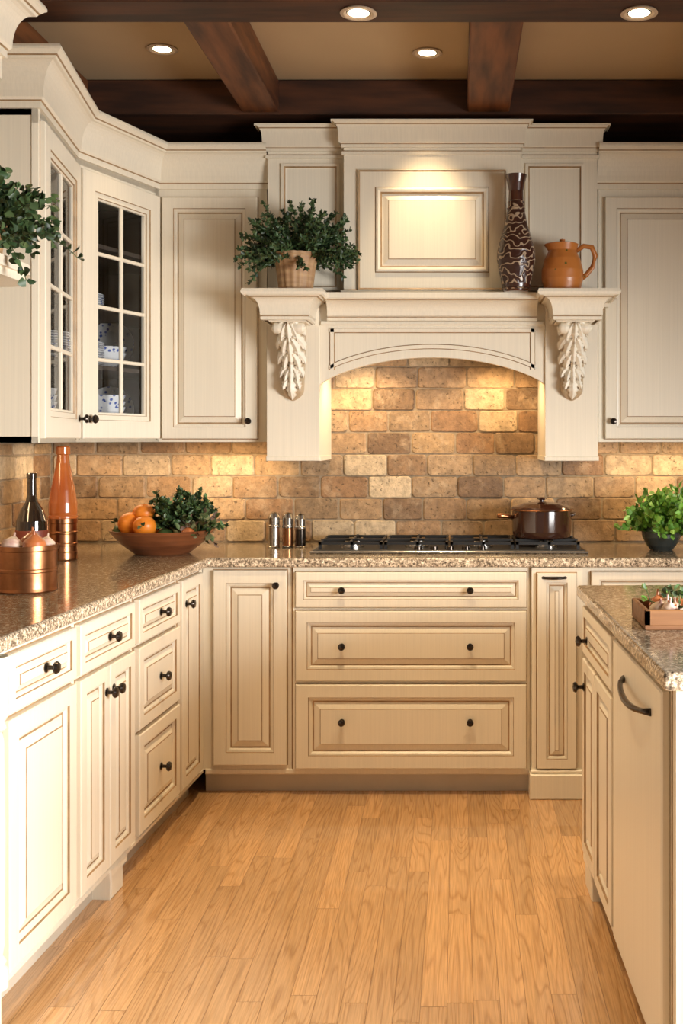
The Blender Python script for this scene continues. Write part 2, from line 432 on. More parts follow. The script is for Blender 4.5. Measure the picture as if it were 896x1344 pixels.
door(mb,M,-1.215,-1.003,.120,.730,.8); door(mb,M,-.997,-.785,.120,.730,.8)
kn(-1.028,.655); kn(-.972,.655)
door(mb,M,-1.640,-1.245,.745,.888,.6); kn(-1.44,.817)
door(mb,M,-1.640,-1.245,.120,.730,.95)
mb.box(M,-1.755,-1.660,.0,.905,0,.008,C)
P_=M @ Matrix.Translation((-1.708,.12,.016)) @ Matrix.Rotation(-math.pi/2,4,'X')
prof=[(.030,0),(.030,.04),(.022,.05),(.026,.06),(.018,.075),(.022,.1),(.024,.35),(.021,.58),(.016,.60),(.026,.61),(.022,.625),(.030,.64),(.030,.78)]
mb.lathe(P_,prof,20,C)
door(mb,M,-2.30,-1.78,.120,.730,.95); door(mb,M,-2.30,-1.78,.745,.888,.6)
u=-.90
mb.bbox(M,u-.05,u+.05,0,.092,-.16,.004,.004,C)
mb.bbox(M,u-.07,u+.07,.072,.10,-.16,.010,.004,C)
mb.finish('base_cabinet')

# ---------------------------------------------------------------- countertop (L shape)
def lp(u,d): 
    v=M @ Vector((u,0,d)); return (v.x,v.y)
n0=lp(-2.36,.034); c0=lp(0,.034)
mb=MB()
mb.prism([(XL+.005,n0[1]),n0,(c0[0],4.195),(XR-.7,4.195),(XR-.7,YB-.003),(XL+.005,YB-.003)],.907,CT,GRAN)
mb.finish('granite_countertop',bevel=.009)

# ---------------------------------------------------------------- island
I0=Vector((.412,3.385,0)); Id=Vector((.0235,-1,0))
M=frame(I0,Id)
mb=MB()
LI=1.235
mb.box(M,0,LI,.10,.905,-1.25,0,C)
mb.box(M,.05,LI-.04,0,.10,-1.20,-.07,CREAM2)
mb.bbox(M,-.004,LI+.004,.088,.106,-1.2,.008,.003,C)
door(mb,M,.030,.270,.120,.725,.75); door(mb,M,.285,.560,.120,.725,.75)
door(mb,M,.030,.560,.742,.888,.6)
knob(mb,M,.13,.795,.02,1.2); knob(mb,M,.065,.640,.02,1.2)
mb.box(M,.577,.582,.10,.905,0,.002,G)
mb.bbox(M,.600,1.185,.115,.890,0,.020,.004,C)
barpull(mb,M,.760,1.085,.822,.02,.0060,.026,.016)
mb.box(M,1.200,1.205,.10,.905,0,.002,G)
mb.bbox(M,.0,.13,0,.098,-.12,.006,.004,C); mb.bbox(M,-.006,.15,.075,.1,-.12,.012,.004,C)
cn=M @ Vector((LI,0,0))
ME=frame((cn.x,cn.y,0),(1,.0235,0))
door(mb,ME,.045,.60,.13,.87,.95); door(mb,ME,.64,1.2,.13,.87,.95)
mb.finish('kitchen_island')
def lp(u,d):
    v=M @ Vector((u,0,d)); return (v.x,v.y)
mb=MB()
mb.prism([lp(LI+.022,.030),lp(LI+.022,-1.3),lp(-.03,-1.3),lp(-.03,.030)],.907,CT,GRAN)
mb.finish('island_countertop',bevel=.009)

# ---------------------------------------------------------------- upper cabinets
UF=4.48; UB=1.40; UT=2.46
CP=crown_prof(.175,.09)
A=(-1.329,3.384); B=(-1.42,3.975); D=(-1.254,UF)
mb=MB(); M=frame((0,UF,0),(1,0,0))
mb.box(M,D[0]+.001,-.800,UB,UT+.17,-.335,0,C)
door(mb,M,D[0]+.018,-.838,UB+.014,2.425,.95)
knob(mb,M,-.872,1.487)
mb.finish('wall_cabinet')
mb=MB()
mb.box(M,.592,1.9,UB,UT+.17,-.335,0,C)
door(mb,M,.618,1.10,UB+.014,2.425,.95); knob(mb,M,.650,1.487)
door(mb,M,1.115,1.60,UB+.014,2.425,.95)
mb.sweep([(.585,UF),(1.9,UF)],UT,CP)
mb.finish('wall_cabinet')

def glassdoor(mb, M, u0,u1,w0,w1, fr=.095, cols=2, rows=4):
    mb.box(M,u0-.003,u0,w0-.003,w1+.003,-.004,.003,G); mb.box(M,u1,u1+.003,w0-.003,w1+.003,-.004,.003,G)
    mb.box(M,u0,u1,w1,w1+.003,-.004,.003,G)
    prof=[(0,-.004,C),(0,.017,C),(.003,.020,C),(fr-.030,.020,C),(fr-.028,.015,G),(fr-.010,.015,C),(fr-.008,.010,G),(fr,.010,C),(fr,-.004,C),(0,-.004,C)]
    for i in range(len(prof)-1):
        (a,da,_),(b,db,m)=prof[i],prof[i+1]
        p=[(u0+a,w0+a,da),(u1-a,w0+a,da),(u1-a,w1-a,da),(u0+a,w1-a,da),(u0+b,w0+b,db),(u1-b,w0+b,db),(u1-b,w1-b,db),(u0+b,w1-b,db)]
        mb.add(M,p,[(0,1,5,4),(1,2,6,5),(2,3,7,6),(3,0,4,7)],m)
    a0,a1,b0,b1=u0+fr,u1-fr,w0+fr,w1-fr
    mb.add(M,[(a0,b0,.003),(a1,b0,.003),(a1,b1,.003),(a0,b1,.003)],[(0,1,2,3)],GLASS)
    for i in range(1,cols):
        c=a0+(a1-a0)*i/cols; mb.bbox(M,c-.008,c+.008,b0,b1,-.002,.012,.003,C)
    for i in range(1,rows):
        c=b0+(b1-b0)*i/rows; mb.bbox(M,a0,a1,c-.007,c+.007,-.002,.0115,.003,C)

def shell(mb, poly, openedges, shelves):
    mb.prism(poly,UB,UB+.02,C); mb.prism(poly,UT-.02,UT,C)
    n=len(poly)
    for i in range(n):
        if i in openedges: continue
        a=Vector(poly[i]); b=Vector(poly[(i+1)%n]); d=(b-a).normalized(); inn=Vector((-d.y,d.x))*.014
        mb.prism([tuple(v) for v in [a,b,b+inn,a+inn]],UB,UT,C)
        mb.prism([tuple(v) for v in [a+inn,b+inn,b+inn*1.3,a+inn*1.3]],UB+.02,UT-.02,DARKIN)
    cen=Vector((sum(p[0] for p in poly)/n,sum(p[1] for p in poly)/n))
    for z in shelves:
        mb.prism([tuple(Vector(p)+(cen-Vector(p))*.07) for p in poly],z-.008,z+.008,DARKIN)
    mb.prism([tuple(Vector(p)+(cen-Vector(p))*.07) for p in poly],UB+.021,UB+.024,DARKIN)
shz=[1.69,1.92,2.16]
mb=MB()
shell(mb,[(XL,A[1]),A,B,(XL,B[1])],[1],shz)
dv=Vector(B)-Vector(A); wd=dv.length
M=frame((A[0],A[1],0),(dv.x,dv.y,0))
mb.box(M,0,.022,UB,UT,-.02,0,C); mb.box(M,wd-.022,wd,UB,UT,-.02,0,C); mb.box(M,0,wd,2.415,UT,-.02,0,C); mb.box(M,0,wd,UB,UB+.02,-.02,0,C)
glassdoor(mb,M,.014,wd-.014,UB+.014,2.425,.10)
knob(mb,M,wd-.05,1.487,.02,1.2)
mb.prism([(XL,A[1]),A,B,(XL,B[1])],UT,UT+.17,C)
mb.finish('glass_front_cabinet')
mb=MB()
B2=(B[0],B[1]+.001)
cpoly=[B2,D,(D[0],YB-.015),(XL,YB-.015),(XL,B2[1])]
shell(mb,cpoly,[0],shz)
dv=Vector(D)-Vector(B2); wd=dv.length
M=frame((B2[0],B2[1],0),(dv.x,dv.y,0))
mb.box(M,0,.022,UB,UT,-.02,0,C); mb.box(M,wd-.022,wd,UB,UT,-.02,0,C); mb.box(M,0,wd,2.415,UT,-.02,0,C); mb.box(M,0,wd,UB,UB+.02,-.02,0,C)
glassdoor(mb,M,.016,wd-.016,UB+.014,2.425,.10)
knob(mb,M,.05,1.487,.02,1.2)
mb.prism(cpoly,UT,UT+.17,C)
mb.finish('glass_front_cabinet')
mb=MB(); mb.sweep([(XL,A[1]),A,B,D,(-.790,UF)],UT,CP); mb.finish('trim_1')
def T(x,y,z): return Matrix.Translation((x,y,z))
mb=MB()
bowl=[(0,0),(.035,0),(.04,.01),(.075,.035),(.09,.07),(.086,.07),(.07,.04),(0,.012)]
for (x,y,z,n_) in [(-1.455,4.38,UB+.025,5),(-1.56,4.20,UB+.025,5),(-1.47,4.44,shz[0]+.009,2),(-1.50,3.75,UB+.025,5),(-1.52,3.60,shz[0]+.009,4)]:
    for k in range(n_): mb.lathe(T(x,y,z+k*.024),bowl,28,CHINA)
plate=[(0,0),(.06,0),(.11,.012),(.108,.015),(.06,.005),(0,.004)]
for (x,y,z,n_) in [(-1.51,4.22,shz[0]+.009,10),(-1.52,4.25,shz[1]+.009,6),(-1.50,3.82,shz[0]+.009,10)]:
    for k in range(n_): mb.lathe(T(x,y,z+k*.009),plate,28,CHINA)
cup=[(0,0),(.025,0),(.038,.04),(.04,.08),(.037,.08),(.03,.03),(0,.008)]
for i in range(2): mb.lathe(T(-1.52,4.12+i*.11,shz[2]+.009),cup,24,CHINA)
for (x,y,z) in [(-1.50,4.60,UB+.13),(-1.50,4.60,shz[0]+.12)]:
    mb.lathe(T(x,y,z) @ Matrix.Rotation(math.radians(78),4,'X') ,plate,32,CHINA)
mb.finish('china_dishes')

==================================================

Find every line holding the word "DARKIN"; give their count and nothing else.

▶ [Task solution]
3